Data provided>
* * * *
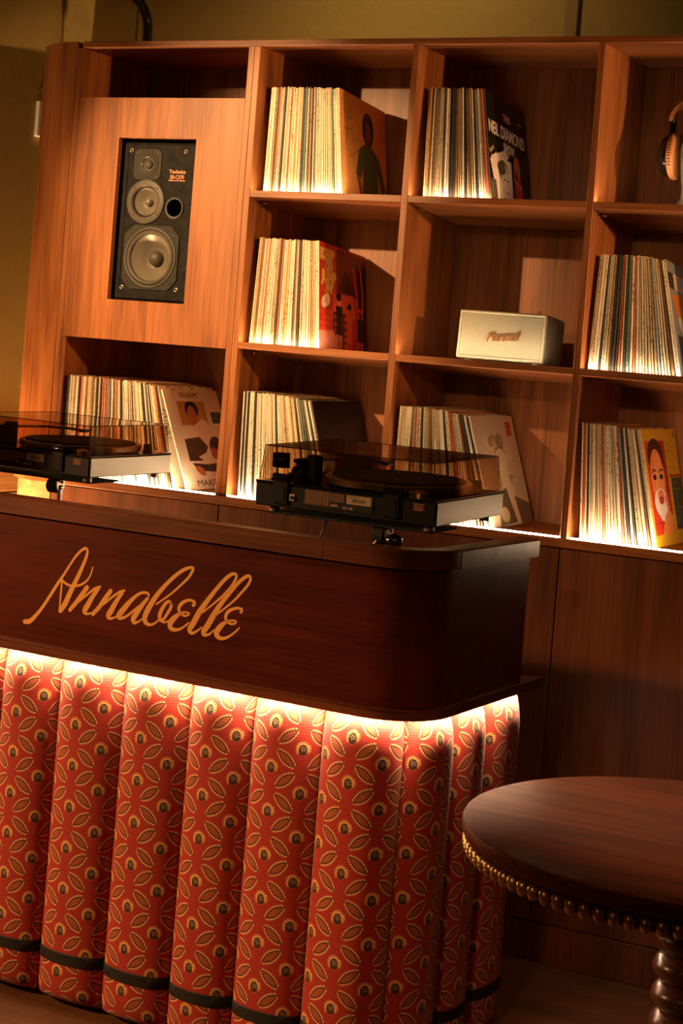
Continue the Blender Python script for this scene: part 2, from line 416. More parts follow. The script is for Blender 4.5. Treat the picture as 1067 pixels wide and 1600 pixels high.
for k in range(6):
    y1 = 0.27 - k * 0.30
    for j in range(8):
        BX(-1.459, -1.44, y1 - 0.29, y1 if k else 0.39, 0.02 + j * 0.145, 0.16 + j * 0.145).build('board', M['oak_y'], wa, bevel=0.002)

# ------------------------------------------------------------------ record shelving
X0, X1L, X1R, X2L, X2R, X3L, X3R, X4L, X4R = -1.0761, -0.488, -0.4481, 0.0414, 0.0612, 0.5855, 0.6042, 1.1285, 1.147
D = 0.366
BT, BB, S2T, S2B, S1T, S1B, TB, TT = 1.1356, 1.1099, 1.5905, 1.5715, 2.0344, 2.0157, 2.4556, 2.4746
PT, PB = 2.3028, 1.5666
TILT = math.atan(0.028 / D)
sh = thing('record_shelving', 'tall cherry wood shelving full of records with lit shelves', 'shelving', (-1.0, 0.18, BT))
def quarter(x_in, y_back, rx, z0, z1, ry=0.24, n=16):
    """outline of the rounded left end, from the front face round to the side"""
    pts = [(x_in, 0.0)]
    for k in range(n + 1):
        a = math.pi / 2 * k / n; pts.append((x_in - rx * math.sin(a), ry * (1 - math.cos(a))))
    pts.append((x_in - rx, y_back)); pts.append((x_in, y_back))
    return pts
RXE = 0.24
BX(X0 - 0.004, X4R, 0.0, D + 0.012, TB, TT).build('top_board', M['wood_x'], sh, bevel=0.0015)
MB().prism(quarter(X0 - 0.022, D + 0.012, RXE, 0, 0), BT + 0.0006, TT, 'z').build('rounded_end', M['wood_z'], sh, smooth=True)
BX(X0 - 0.021, X0, 0.0, D, BT + 0.0006, TB).build('stile', M['wood_z'], sh, bevel=0.001)
for a, b in ((X1L, (X1L + X1R) / 2 - 0.0004), ((X1L + X1R) / 2 + 0.0004, X1R), (X2L, X2R), (X3L, X3R), (X4L, X4R)):
    BX(a, b, 0.0, D, BT + 0.0006, TB).build('divider', M['wood_z'], sh, bevel=0.001)
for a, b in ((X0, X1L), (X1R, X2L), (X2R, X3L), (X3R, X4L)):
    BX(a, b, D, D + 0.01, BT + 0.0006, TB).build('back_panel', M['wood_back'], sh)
# speaker front: a frame of four boards around the opening, flush with the dividers
SX0, SX1, SZ0, SZ1 = -0.920, -0.645, 1.689, 2.181
p = MB()
def ring(mb, x0, x1, z0, z1, a0, a1, c0, c1, y0, y1):
    vo = [(x0, z0), (x1, z0), (x1, z1), (x0, z1)]; vi = [(a0, c0), (a1, c0), (a1, c1), (a0, c1)]
    vs = [(q[0], y0, q[1]) for q in vo + vi] + [(q[0], y1, q[1]) for q in vo + vi]
    fs = []
    for i in range(4):
        j = (i + 1) % 4
        fs += [(i, j, 4 + j, 4 + i), (8 + i, 12 + i, 12 + j, 8 + j), (i, 8 + i, 8 + j, j), (4 + i, 4 + j, 12 + j, 12 + i)]
    mb.add(vs, fs); return mb
ring(p, X0 + 0.0008, X1L - 0.0008, PB, PT, SX0, SX1, SZ0, SZ1, 0.001, 0.020).build('speaker_panel', M['wood_z'], sh)
BX(X0, X1L, 0.020, D, PT - 0.03, PT - 0.012).build('shelf', M['wood_x'], sh)
BX(X0, X1L, 0.020, D, PB + 0.002, PB + 0.02).build('shelf', M['wood_x'], sh)
def tilted(x0, x1, zt, zb):
    dz = 0.028
    t = MB(); t.add([(x0, 0, zb), (x1, 0, zb), (x1, D, zb - dz), (x0, D, zb - dz), (x0, 0, zt), (x1, 0, zt), (x1, D, zt - dz), (x0, D, zt - dz)],
                    [(0, 3, 2, 1), (4, 5, 6, 7), (0, 1, 5, 4), (1, 2, 6, 5), (2, 3, 7, 6), (3, 0, 4, 7)])
    return t
def pins(x, z, par, tilt=0.028):
    for y in (0.075, 0.30):
        MB().lathe([(0.0035, 0), (0.0035, 0.016), (0.002, 0.017)], (x, y, z - 0.0045 - tilt * y / D), 'x', 8).build('shelf_pin', M['chrome'], par)
for zt, zb in ((S1T, S1B), (S2T, S2B)):
    for a, b in ((X1R, X2L), (X2R, X3L), (X3R, X4L)):
        s_ = tilted(a + 0.0003, b - 0.0003, zt, zb).build('shelf', M['wood_x'], sh, bevel=0.0008)
        BX(a + 0.006, b - 0.006, 0.009, 0.016, zt - 0.0030, zt - 0.0005).build('led_strip', M['led'], s_)
        pins(a, zb, s_)
pins(X0, PB + 0.002, sh, 0.0)

# ------------------------------------------------------------------ worktop and base cabinets
wt = thing('worktop', 'long cherry worktop carrying the lowest row of records', 'worktop', (-0.3, 0.18, BB))
BX(X0 - 0.02, X4R, -0.004, D + 0.012, BB, BT).build('board', M['wood_x'], wt, bevel=0.002)
MB().prism(quarter(X0 - 0.021, D + 0.012, RXE + 0.004, 0, 0), BB, BT, 'z').build('rounded_board_end', M['wood_x'], wt, smooth=True)
for a, b in ((X0, X1L), (X1R, X2L), (X2R, X3L), (X3R, X4L)):
    BX(a + 0.004, b - 0.004, 0.003, 0.013, BT - 0.002, BT + 0.0030).build('led_strip', M['led_base'], wt)
xs = [X0, -0.471, 0.0588, 0.588, 1.1174]
for k, nm in enumerate(('behind the turntable at the photo edge', 'below the square-lidded turntable', 'hidden mostly behind the counter corner', 'right of the counter and behind the round table')):
    a, b = xs[k], xs[k + 1]
    c = thing('base_cabinet', 'dark cherry base cabinet ' + nm, 'cabinet', ((a + b) / 2, 0.18, 0.0), group=None)
    BX(a, b, 0.021, D, 0.107, BB).build('carcass', M['door'], c)
    BX(a + 0.0015, b - 0.0015, 0.001, 0.021, 0.109, BB - 0.003).build('door', M['door'], c, bevel=0.001)
    BX(a, b, 0.03, D, 0.0, 0.107).build('plinth', M['door'], c)
ce = MB().prism(quarter(X0 - 0.001, D, RXE + 0.005, 0, 0), 0.0, BB, 'z').build('base_cabinet', M['oak'], smooth=True)
tag(ce, 'pale oak rounded cabinet end below the worktop by the left wall', 'cabinet')
bs = BX(X0, X4R, 0.004, 0.029, 0.0, 0.105).build('baseboard_back', M['door'], bevel=0.002)
struct(bs, 'dark skirting along the foot of the base cabinets', 'baseboard')

# ------------------------------------------------------------------ record sleeves
def sleeve_mesh(t, name):
    """folded card sleeve: rounded spine at the front (y=0), hollow edge at the back"""
    S, H = 0.311, 0.313
    prof = [(0.0, 0.0012), (t * .25, 0.0), (t * .75, 0.0), (t, 0.0012), (t, S), (t * .68, S), (t * .62, S - 0.012), (t * .38, S - 0.012), (t * .32, S), (0.0, S)]
    mb = MB().prism(prof, 0.0, H, 'z')
    me_o = mb.build(name, M['spine'])
    me = me_o.data; bpy.data.objects.remove(me_o)
    return me
THK = [0.0042, 0.0052, 0.0062, 0.0078]
SL = [sleeve_mesh(t, 'record_sleeve') for t in THK]
PAL = [((0.80, 0.69, 0.50), 'cream', 11), ((0.85, 0.77, 0.62), 'white', 8), ((0.62, 0.47, 0.29), 'tan', 6), ((0.72, 0.58, 0.40), 'straw', 4),
       ((0.035, 0.03, 0.028), 'black', 4), ((0.20, 0.11, 0.06), 'brown', 3), ((0.62, 0.14, 0.06), 'red', 2), ((0.72, 0.34, 0.12), 'orange', 2),
       ((0.12, 0.20, 0.15), 'green', 1), ((0.28, 0.33, 0.35), 'blue-grey', 1), ((0.52, 0.36, 0.16), 'ochre', 2)]
PW = [q for q in PAL for _ in range(q[2])]

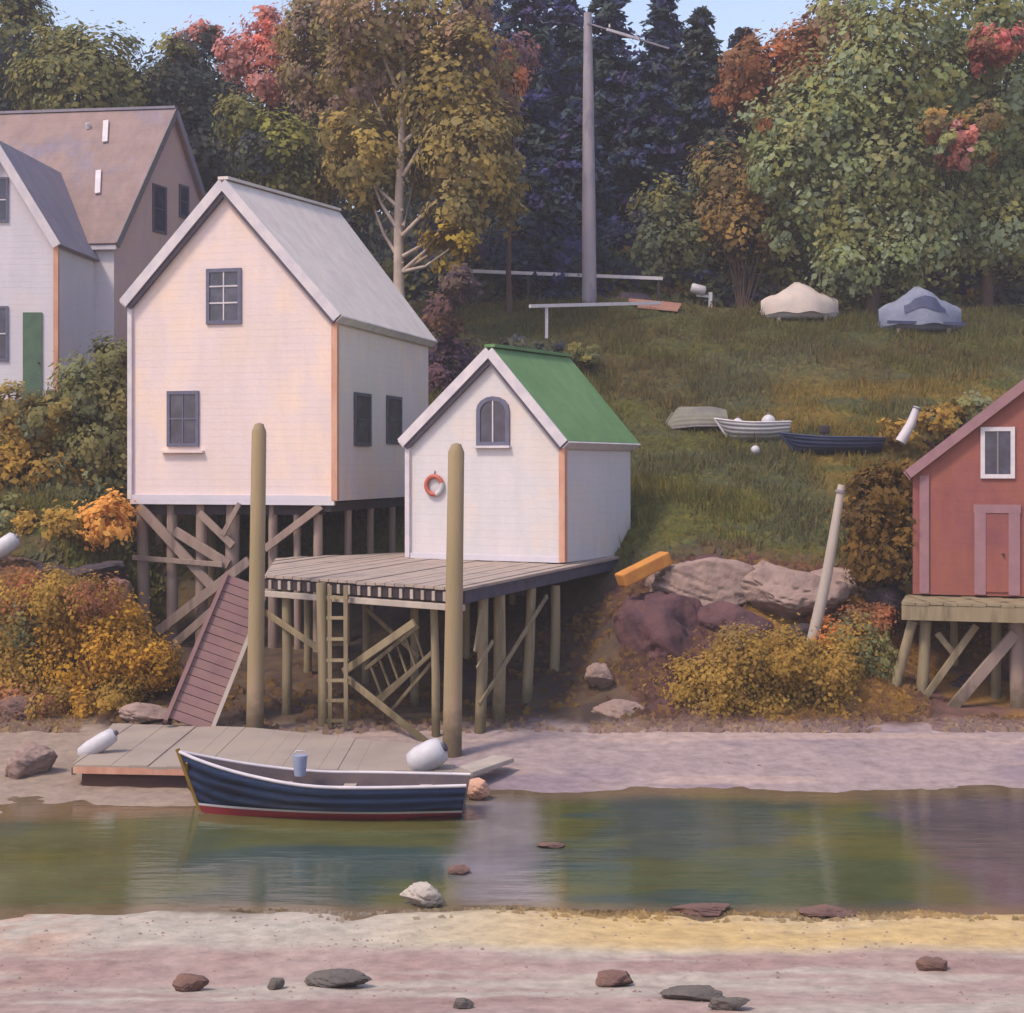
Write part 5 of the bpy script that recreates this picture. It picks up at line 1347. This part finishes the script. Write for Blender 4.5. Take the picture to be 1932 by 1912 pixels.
* * * *
Instructions for the task> Only the lines from the top of the data through the line with "BX(-1.459, -1.44, y1" should be quoted, exactly and with both ends kept; skip the pictures.

Solution>
Continue the Blender Python script for this scene: part 2, from line 416. More parts follow. The script is for Blender 4.5. Treat the picture as 1067 pixels wide and 1600 pixels high.
for k in range(6):
    y1 = 0.27 - k * 0.30
    for j in range(8):
        BX(-1.459, -1.44, y1 - 0.29, y1 if k else 0.39, 0.02 + j * 0.145, 0.16 + j * 0.145).build('board', M['oak_y'], wa, bevel=0.002)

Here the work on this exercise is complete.